Наконец в один из апрельских дней 1814 года Якоб Гримм прибыл в Париж. Девять лет прошло со времени той поездки, когда он приехал обследовать для своего учителя Савиньи библиотеки. Сейчас Якоб прибыл во французскую столицу с иной миссией — секретаря посольства. Прибыв в Париж, Якоб, к великой своей радости, узнал, что его младшие братья Карл и Людвиг живы.
Служба в посольстве не отнимала много времени, и все свободные часы Якоб проводил в библиотеке. Ему удалось на сей раз обнаружить рукопись Вальтариуса (Вальтера) с неизвестным предисловием и еще несколько рукописей с текстами животного эпоса. Сказками о животных, например латинскими элегическими стихами о волке и лисе, он занимался и раньше. Тут Якоб чувствует себя в своей стихии. В отличие от сегодняшних ученых, которые имеют возможность сфотографировать первоисточники, Якоб строка за строкой переписывал по-латыни. Пребывание в Париже было ограничено — поэтому надо было спешить. В течение трех недель он переписал около семи тысяч стихов. Но это не было простое механическое переписывание — переписывая, он глубже знакомился с текстом и почерком писца.
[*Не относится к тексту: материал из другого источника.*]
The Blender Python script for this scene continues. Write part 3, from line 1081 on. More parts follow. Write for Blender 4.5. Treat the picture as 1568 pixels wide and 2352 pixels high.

30 мая 1814 года наконец был заключен мир. Якоб распрощался с Парижем. В это время в Вене шла подготовка к конгрессу. И Якоб вместе с гессенской делегацией должен был принять в ней участие. Но, поскольку открытие конгресса перенесли на более позднюю дату, появилась возможность на некоторое время съездить в родной Кассель.
12 июня в 5 часов утра карета выехала из Парижа. Через Эперней, Шалон, Верден прибыли в Мец, где по старой привычке Якоб сразу же отправился в библиотеку; в ней было добрых шестьсот томов рукописей, но каталог отсутствовал. Пришлось просматривать том за томом, чтобы определить, есть ли в них интересный для него материал. В Страсбурге он также просмотрел всю библиотеку в поисках нужных рукописей, ему удалось особенно точно сверить текст «Бедного Генриха». Здесь он осмотрел архитектурные памятники — понравился Страсбургский кафедральный собор: «Собор поистине удивительный, и на него невозможно наглядеться!»